As a writer on new music, Mr. Carl was commissioned by Oxford University Press to write a book on Terry Riley’s In C, which was published in summer 2009. In Spring 2007 he was awarded a 3-month fellowship from the Asian Cultural Council for a residency in Japan which involved the interviewing of 25 contemporary Japanese composers. A New World CD of electroacoustic music written during and related to his Japanese sojourn was released in July 2012. He writes extensively on new music for Fanfare, was the editor of an issue of Contemporary Music Review on historicism in late 20C American music, and has contributed a chapter to The Farthest Place, an anthology of writings on the music of John Luther Adams. He is the editor of Jonathan Kramer’s final manuscript, Postmodern Listening, Postmodern Music, released by Bloomsbury Academic in 2016. In 2020 Bloomsbury also released his set of essays on issues in new music, Music Composition in the 21st Century: A Practical Guide for the New Common Practice.
The Boston Modern Orchestra Project released a CD of four orchestral works in 2020, receiving international critical acclaim. Neuma Records has released a 2-CD retrospective of works from the last 15 years, many with electroacoustic components. New World Records has also presented programs of his string chamber works, and orchestral/choral music.
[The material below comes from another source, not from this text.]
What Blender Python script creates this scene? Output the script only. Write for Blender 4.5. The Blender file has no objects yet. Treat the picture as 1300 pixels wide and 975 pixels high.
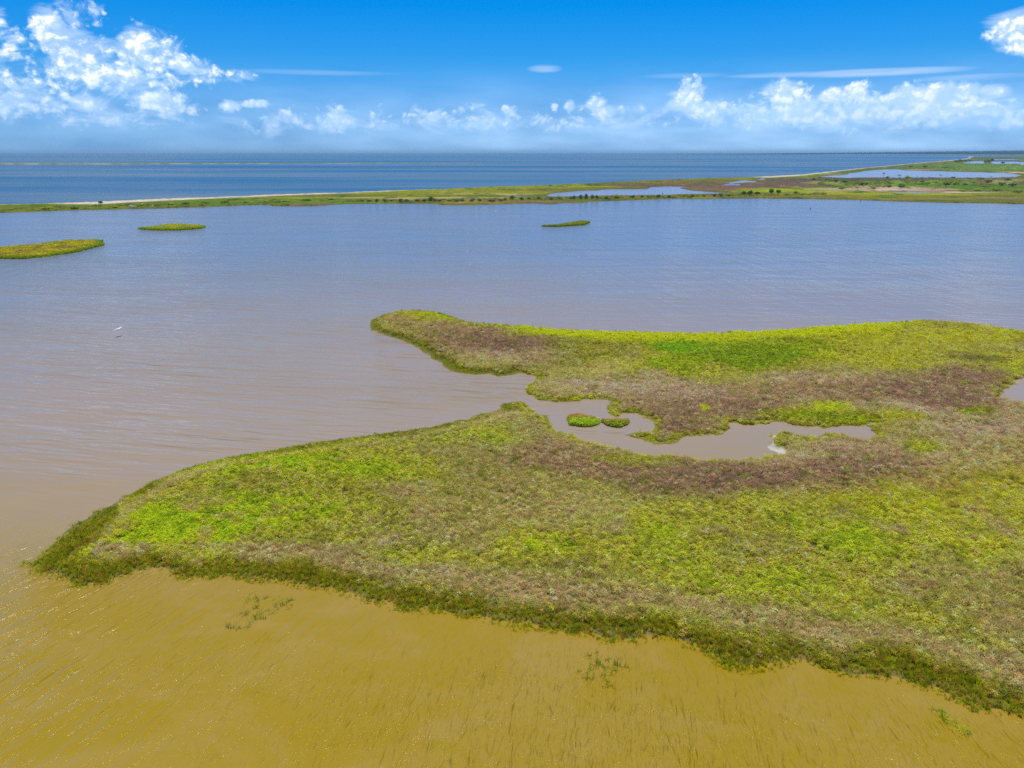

An Innova CD of major piano works was released in June 2013.
In 1999 he received a Copland Award, which resulted in an artistic residency in the Copland home that fall. He has held other composer residencies abroad at the Camargo Foundation in Cassis, France (1984 and 1993), at the Bogliasco Foundation near Genoa, Italy, in Spring 2000, 2007 and 2014, at the Rockefeller International Study Center in Bellagio, Italy, in 1987, and at the Youkobo ArtSpace and Tokyo Wonder Site in 2007. US residencies include stays at Yaddo, the Djerassi, Ragdale and Ucross Foundations, and at the MacDowell and Millay. Mr. Carl has received extensive performances throughout the US and Europe, at such venues as Carnegie Recital Hall, Alice Tully Hall, IRCAM, Orchestra Hall Chicago, Musical Spring in St. Petersburg [Russia], the Royal Academy of Music, London, and New Music America 1982 and 1985. In 2010 he was the featured composer for the Festival of Contemporary Art Music at Washington State University; in 2011 he was resident composer for performances and masterclasses at Hacettepe University National Conservatory, Ankara, Turkey; and in July 2013 he was composer-in-residence at both the Wintergreen Music Festival in the Virginia Blue Ridge, and Western Michigan University.
His works are published by American Composers' Edition (www.composers.com), and Boosey and Hawkes. Other CDs of his work include piano music on Centaur; his sextet Time/Memory/Shadow on Neuma; the song "Beginning my Studies" on Cedille; a selection of electronic, experimental and theatrical works on Innova (Roundabout); and A Wide Open Field for electronic cello and orchestra on Vienna Modern Masters. Mr. Carl has written works for soloists Robert Black, contrabass; Kathleen Supové, piano; Guido Arbonelli, and John Bruce Yeh, clarinet, among others. He was director of the Extension Works new music ensemble in Boston, and was chair of the composition department at The Hartt School, University of Hartford until his retirement in May 2022. For Fall 2022 he was appointed Slee Professor of Music, University of Buffalo.
Artistic Statement:
My work has always been concerned with time. At first this meant inventing musical techniques and forms that allowed for a peculiar flow of musical events, dynamic yet not always straightforward. Later, my "pre-musical" background as a historian reasserted itself, bringing more and more artifacts of my earlier life, earlier music, and other eras into my music, in a play of memory and shadow. For me, time is a substance both malleable and “crystallizable”. By shaping form in a manner similar to making a sculpture, I have found that I am able to create an ever-broader sense of space in my pieces, even when they are information-rich. As a result I hope that by creating a sense of amplitude into which the listener can enter, and trying to synthesize diverse historical elements, I can create something of a model for how s/he can cope with our increasingly fragmented, intense, and vertiginous experience of life today, and find a sense of energizing peace.
Tied into this sense of space, of rendering even complex events clear, is the way I’ve come to conceive of harmony since the turn of this century. I’ve been using “ladders” of overtones from which to derive new harmonic combinations, and whose common partials create links for modulation. So far--in my ear at least--the result is a sound that’s fresh and satisfying. It allows me to write textures that are often extremely active and dense without sounding cloudy or clogged. It gives me a way to use the total chromatic but maintain a sense of deep tonal rootedness, with careful registration of pitches. I feel that the flow and shape of my pieces is closer to natural phenomena than ever before, and the music is more "itself" than ever, with less need to symbolize something.